Tom Sramek, Jr. said...

Dan: I have two issues with your post.

1) I have yet to find anyone who is seriously in the "besieged 'orthodox' minorities" camp in TEC. Only those who have threatened the actual institution by attempting to leave with property or non-canonically "leave" TEC as dioceses have been disciplined. I have heard of no one who has been persecuted, much less disciplined, for their 'orthodox' views.

2) It has been made clear that, as currently configured, not even the Church of England can sign it. No autonomous church, neither TEC nor the CofE can place itself under external authority and comply with its canons (or, in the CofE's case, English law). So if TEC is headed for "associate membership" in the WWAC, then so is the Church of England. Not sure how that will work in practice for one of the Instruments of Communion (the Archbishop of Canterbury) to be head of a church that is an "associate" member!

My position continues to be that issues of sexuality should not rise to the level that they have, that they are not foundational Christian issues and we should agree to disagree and move on. I frankly don't identify with either side!

Tom Sramek, Jr. said...

#2 refers to the Anglican Covenant, BTW.

Anonymous said...

Hey Dan -- great post.

The only difference between me and you is that you think that the purpose of the grinding wheels are to head towards clarity, and I think the purpose of the grinding wheels are to delay things as much as possible until the really rebellious people in TEC have left and the rest of TEC and the COE can get on with being inclusive. They can deal with the primitives over in Africa later.

That scenario is just 1) Rowan delays for another ten years, 2) the ACNA moves forward, and 3) Rowan leaves and hands the whole much slimmer bag over to the next ABC.

I should add that the derisive yawns from me -- which they were -- had nothing at all to do with the leavers who went to the ACNA.

My derision for the New and Improved Latest Version of the Pastoral Visitors is all about what they won't and can't do for the *stayers* in TEC -- other than of course the bishops of a few dioceses who are rather desperate to stave off further departures from their own kingdoms and think this is going to somehow help them prove that they are "doing something."

It won't work. Conservatives who are considering their options of leaving or staying [and again, I'm not one of them -- I'm staying] are going to laugh at this fig leaf, as they should.

But the bishops of those dioceses are certainly going to have to make this effort. And that's what, in the end, this is about.


Anonymous said...


1) "I have heard of no one who has been persecuted, much less disciplined, for their 'orthodox' views." You really do have to get out more. I have personally known conservative priest who are "stayers" in TEC blocked in many dioceses for their conservative views - these aren't folks who wear their beliefs on their sleeves either. If you don't think orthodox clergy and laity are being persecuted then I have some wonderful beachfront property in Kansas to sell you.
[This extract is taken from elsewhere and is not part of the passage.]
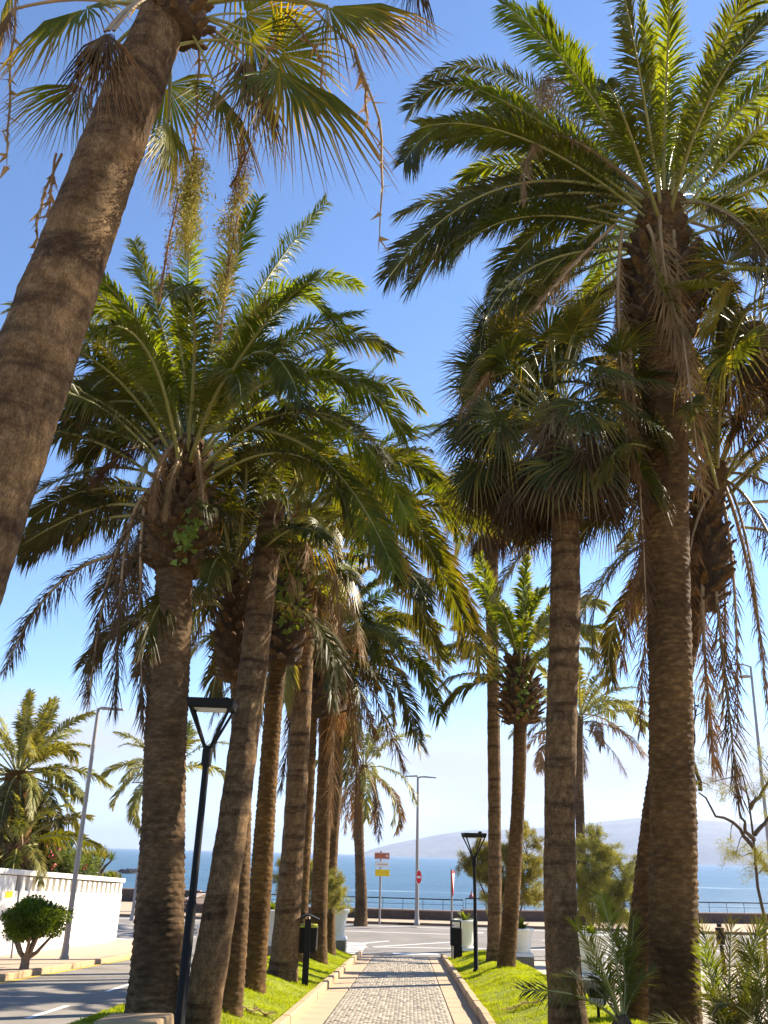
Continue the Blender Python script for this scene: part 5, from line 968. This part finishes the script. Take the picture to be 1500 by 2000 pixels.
# ---------------------------------------------------------------- ivy on the bosses
def ivy(lab, x, y, Y, rpx, hpx, n, seed, size=.10):
    c = at(x, y, Y); m = mpp(c); rng = np.random.default_rng(seed); r = empty('ivy', c, lab, 'ivy', 'ivy on palm bosses'); mb = MB()
    P = [np.array([rng.uniform(-.5, .5) * rpx * m, 0, -hpx * m * .5]), np.array([0, -.05, 0]), np.array([.1 * rpx * m, -.03, hpx * m * .5])]; mb.tube(P, .008, 5).build('vine', M['twig'], r)
    p = np.stack([rng.normal(0, .42, n) * rpx * m, np.zeros(n), rng.normal(0, .42, n) * hpx * m], 1); p[:, 1] = -.05 + .35 * (p[:, 0] ** 2) - rng.uniform(0, .06, n)
    a = nrm(rng.normal(0, 1, (n, 3)) * np.array([1, .4, 1]) - UP * .6); nn = nrm(np.array([0, -1, .3]) + rng.normal(0, .5, (n, 3))); b = nrm(np.cross(a, nn)); a = np.cross(nn, b); L = size * rng.uniform(.6, 1.2, (n, 1))
    pts = [p - a * 0, p + b * L * .5 + a * L * .25, p + b * L * .28 + a * L * .55, p + a * L * 1.0, p - b * L * .28 + a * L * .55, p - b * L * .5 + a * L * .25]
    V = np.stack(pts, 1).reshape(-1, 3); k = np.arange(n)[:, None] * 6; T = np.concatenate([k + np.array([q]) for q in ((0, 1, 2), (0, 2, 3), (0, 3, 4), (0, 4, 5))]); link('foliage', tri_mesh('foliage', V, T, M['ivy'], uv=np.full((6 * n, 2), .3)), r)
ivy('yellow-green ivy on the boss of the stout left palm', 370, 1045, 10.72, 36, 60, 90, 1)
ivy('dark ivy on the boss of the tall rough palm behind', 572, 1150, 15.35, 40, 90, 200, 2, .13)
ivy('dark ivy patch on the pineapple boss right of the thin palm', 1020, 1345, 22.5, 34, 60, 60, 3, .13)

# ---------------------------------------------------------------- shore
def rock(lab, p, s, seed):
    rng = np.random.default_rng(seed); n, mseg = 10, 14; vs = []
    for i in range(n):
        ph = math.pi * i / (n - 1) / 1.7
        for k in range(mseg): a = 6.2832 * k / mseg; q = 1 + rng.normal(0, .16); vs.append((math.sin(ph) * math.cos(a) * s * q, math.sin(ph) * math.sin(a) * s * q * .7, math.cos(ph) * s * .55 * q))
    fs = [(i * mseg + k, i * mseg + (k + 1) % mseg, (i + 1) * mseg + (k + 1) % mseg, (i + 1) * mseg + k) for i in range(n - 1) for k in range(mseg)]
    o = MB().add(vs, fs).build('sea_rock', M['rock']); o.location = p; tag(o, lab, 'rock', 'rocks in the sea')
def on_sea(x, y): d = ray(x, y); t = (SEA_Z - H) / d[2]; return np.array([0, 0, H]) + d * t
for i, (x, y, s, lab) in enumerate([(240, 1704, 2.2, 'leftmost dark rock in the surf beyond the wall end'), (252, 1706, 3.0, 'largest dark rock in the surf left of the stout trunk'), (262, 1703, 2.0, 'small dark rock touching the stout trunk edge')]): rock(lab, on_sea(x, y), s, i)
b = on_sea(921, 1754); by = empty('buoy', b, 'tiny dark red buoy on the sea left of the right lamp', 'buoy'); MB().lathe([(.5, -.4), (.75, 0), (.6, .5), (.25, .9), (.1, 1.5)], 12).build('float', M['terracotta'], by, True); MB().tube([(0, 0, 1.501), (0, 0, 2.0)], .06, 6).build('mast', M['terracotta'], by)
# low white bench and dark kiosk counter glimpsed beyond the near lamp
kb = at(386, 1775, 46.0); kb[2] = Z_ST + .12; kb[1] = 49.6
kc = empty('cafe_chair', kb, 'white cafe chair on the promenade right of the near lamp post', 'chair')
for x, y in ((-.2, -.2), (.2, -.2), (-.2, .2), (.2, .2)): MB().box(x - .02, x + .02, y - .02, y + .02, 0, .45).build('leg', M['sign_white'], kc)
MB().box(-.24, .24, -.24, .24, .451, .49).build('seat', M['sign_white'], kc, bevel=.01); MB().box(-.24, .24, .20, .235, .491, .95).build('backrest', M['sign_white'], kc, bevel=.01)

# storm drain mouth in the promenade kerb and a fallen dry frond on the right lawn
dg = empty('kerb_drain', (-.05, 48.5, Z_ST), 'dark drain mouth in the kerb across the street', 'drain')
MB().box(-.55, .55, -.03, .12, .0, .09).build('mouth', M['black'], dg); MB().box(-.62, .62, -.035, .13, .091, .128).build('lintel', M['seacap'], dg)
def fallen(lab, x, y, seed, L, az):
    b_ = G(x, y, .05); rng = np.random.default_rng(seed); h = np.array([math.cos(az), math.sin(az), 0]); C = np.array([b_ + h * L * t for t in np.linspace(-.5, .5, 8)]); C[:, 2] = [gz(c[0], c[1]) + .05 + .02 * math.sin(i * 2) for i, c in enumerate(C)]
    o = link('fallen_frond', None) if False else empty('fallen_frond', b_, lab, 'dry frond', 'fallen dry fronds'); g_ = frond_geo(C, rng, 22, .18, .016, 4, .03, .15, .2, 0, h, .012); put('leaf', g_, [M['frond_dry'], M['rachis_dry']], o, b_)
fallen('small dry frond lying on the right lawn near the front', 1030, 1960, 1, .9, 2.6)
fallen('dry frond scrap lying on the left lawn below the litter bin', 500, 1975, 2, .6, .7)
2) "non-canonically "leave" TEC as dioceses" - what canon, SPECIFICALLY, Tom, are the disaffiliating dioceses leaving? There isn't one. Of course, the PB and her new personal bishop in San Joaquin have broken canons left, right and center (as one clear and undeniable instance - Jerry Lamb openly and brazenly does open communion at every parish visitation he does, in direct violation of the canons).

Anonymous said...

And while the wheels are grinding, how many members in the church will still be living ... much less able to pay for the up-keep of the church? Look at the demographics; look at the time.

Anonymous said...

My position continues to be that issues of sexuality should not rise to the level that they have, that they are not foundational Christian issues.

But the concept of sin is foundational. If you succeed in defining away sin, you have succeeded in changing something foundational. And that issues of sexuality can be sinful is attested very clearly in both the old and new testaments.